IRS is driven in its desire to close the tax gap and views tax practitioners as being an obstacle in the middle, according to Charles Rettig with the law firm of Hochman, Salkin, Toscher & Perez, P.C.,in Beverly Hills, Calif.

Speaking at the recent SourceMedia “Tax Update: Using the Latest Technology for Profitable Results” conference, he points out that this mindset  was evident in a statement by former IRS Commissioner Mark Everson at his 2003 Senate Finance Committee nomination hearings. Everson said, “There are clear indications that professional standards have eroded in some corners of the practitioner community. Attorneys and accountants should be the pillars of our system of taxation, not the architects of its circumvention.”

Rettig and other conference speakers indicated that the Circular 230 and the new tax preparer penalty “more than likely” regulations are evidence that IRS is aggressively going after tax practitioners, and attempting to use them as “agents” to further tax compliance and to ensure practitioners will be more conservative when providing tax advice. 

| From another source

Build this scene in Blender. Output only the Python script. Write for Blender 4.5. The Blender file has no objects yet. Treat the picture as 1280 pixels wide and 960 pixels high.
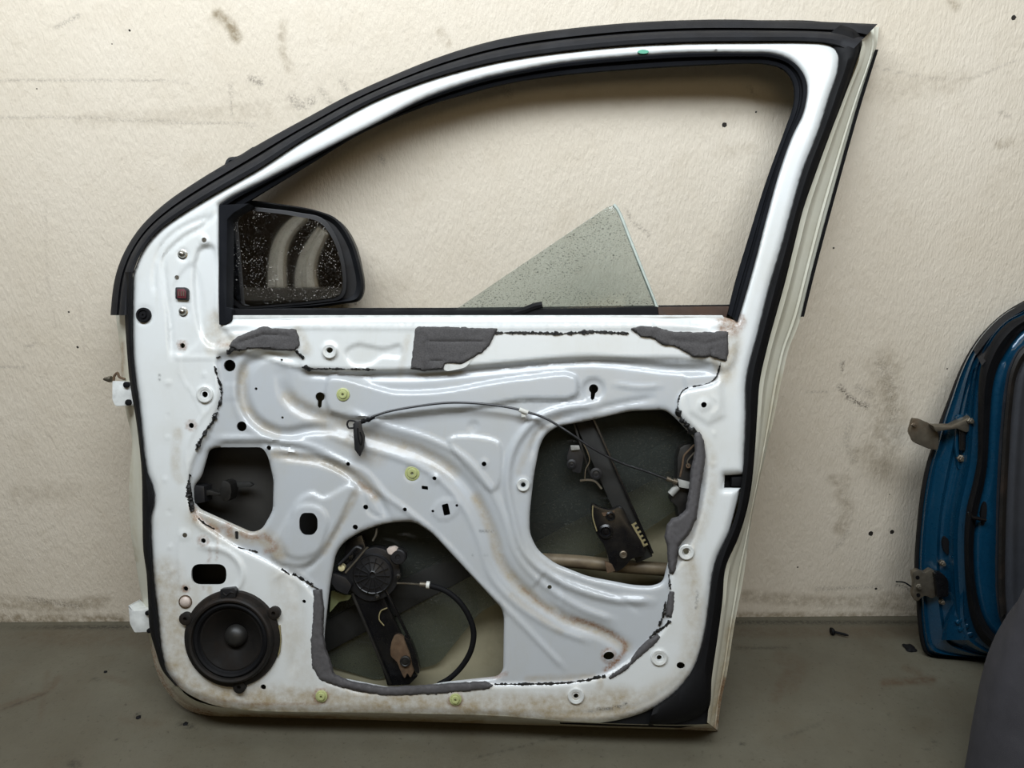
import bpy, bmesh, math, random
import numpy as np
from mathutils import Vector, Matrix, noise as mnoise
from mathutils.geometry import delaunay_2d_cdt
random.seed(7); rng = np.random.default_rng(7)
scene = bpy.context.scene
COL = scene.collection

# ------------------------------------------------------------------ camera, world, light, exposure
FPX = 950.0                      # focal length in pixels of the 1280x960 frame
CAM_H, CAM_D, PITCH = 1.03, 1.518, math.radians(17)
cam_data = bpy.data.cameras.new('camera'); cam = bpy.data.objects.new('camera', cam_data); COL.objects.link(cam)
cam_data.sensor_width = 36; cam_data.lens = FPX / 1280 * 36; cam_data.clip_start = 0.02
cam.location = (0, -CAM_D, CAM_H); cam.rotation_euler = (math.pi / 2 - PITCH, 0, 0)
scene.camera = cam
CAM_O = np.array([0, -CAM_D, CAM_H])
CAM_R = np.array(cam.rotation_euler.to_matrix())

scene.view_settings.view_transform = 'Standard'; scene.view_settings.look = 'None'
scene.view_settings.gamma = 1; scene.view_settings.use_curve_mapping = False
scene.view_settings.exposure = -0.08
world = bpy.data.worlds.new('world'); scene.world = world; world.use_nodes = True
world.node_tree.nodes['Background'].inputs[0].default_value = (0.68, 0.47, 0.22, 1)
world.node_tree.nodes['Background'].inputs[1].default_value = 0.15

def area_light(name, loc, target, sx, sy, power, color):
    d = bpy.data.lights.new(name, 'AREA'); d.shape = 'RECTANGLE'; d.size = sx; d.size_y = sy
    d.energy = power; d.color = color
    o = bpy.data.objects.new(name, d); COL.objects.link(o); o.location = loc
    o.rotation_euler = (Vector(target) - Vector(loc)).to_track_quat('-Z', 'Y').to_euler()
    return o

# daylight of the open garage door, high up and to the left behind the camera
area_light('daylight_opening', (-0.28, -1.32, 2.5), (0.0, 0.0, 1.5), 3.0, 0.75, 102, (0.86, 0.93, 1.0))
area_light('rear_fill', (0.2, -4.6, 2.3), (0.1, 0.0, 1.0), 2.4, 1.0, 14, (1.0, 0.80, 0.50))  # added warm fill lamp, lifts the shadows from behind the camera

# ------------------------------------------------------------------ geometry helpers
def rays(px, py):
    px = np.asarray(px, float); py = np.asarray(py, float)
    d = np.stack([(px - 640) / FPX, -(py - 480) / FPX, -np.ones_like(px)], -1)
    return d @ CAM_R.T
def floor_pt(px, py, z=0.0):
    d = rays([px], [py])[0]; t = (z - CAM_O[2]) / d[2]
    return CAM_O + t * d
def project(p):
    q = (np.asarray(p, float) - CAM_O) @ CAM_R
    return 640 + FPX * q[..., 0] / -q[..., 2], 480 - FPX * q[..., 1] / -q[..., 2]

class Frame:
    """a thing's own upright frame: u to the right, v up along the thing, w out of it towards the room"""
    def __init__(s, a, b, lean):
        a, b = np.array(a), np.array(b)
        u = b - a; u[2] = 0; u /= np.linalg.norm(u)
        back = np.array([-u[1], u[0], 0.0])
        v = np.array([0, 0, 1.0]) * math.cos(lean) + back * math.sin(lean)
        n = np.cross(u, v)
        s.o = (a + b) / 2; s.R = np.stack([u, v, n], 1)
        s.co = (CAM_O - s.o) @ s.R
        s.woff = 0.0
    def matrix(s):
        m = Matrix([[*s.R[i], s.o[i]] for i in range(3)] + [[0, 0, 0, 1]]); return m
    def P(s, px, py, w=0.0):
        d = rays(px, py) @ s.R
        w = np.broadcast_to(np.asarray(w, float), np.shape(px)) + s.woff
        t = (w - s.co[2]) / d[..., 2]
        return s.co + t[..., None] * d
    def pt(s, x, y, w=0.0):
        return s.P(np.array([x]), np.array([y]), w)[0]
    def unit(s, x, y, w=0.0):
        return float(np.linalg.norm(s.pt(x + 1, y, w) - s.pt(x, y, w)))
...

According to Rettig, there is another not-so-obvious but very detrimental effect of the new tax preparer regulations. If a penalty is imposed, he indicates the Office of Professional Responsibility and state boards of accountancy will probably get involved and conduct an investigation of the tax practitioner’s actions.

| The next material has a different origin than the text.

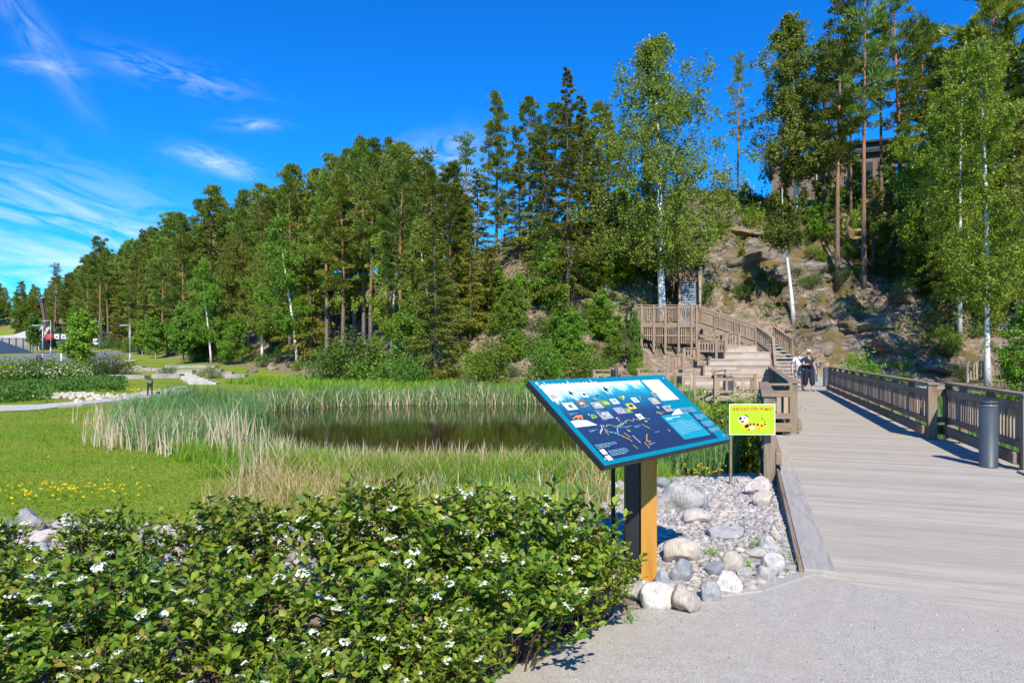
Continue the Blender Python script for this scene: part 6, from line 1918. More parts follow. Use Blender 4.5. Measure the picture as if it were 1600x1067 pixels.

Thus, “Fight, Fight, Fight” is his recommendation for any practitioner facing a preparer penalty.  He explains, “Although the economic penalty may be $1,000 (In 2008), the related investigation of the Office of Professional Responsibility and the state licensing authority may destroy your practice and reputation.” He also advises anticipating that if there is an adverse determination, those entities might require disclosure of the violations to the clients.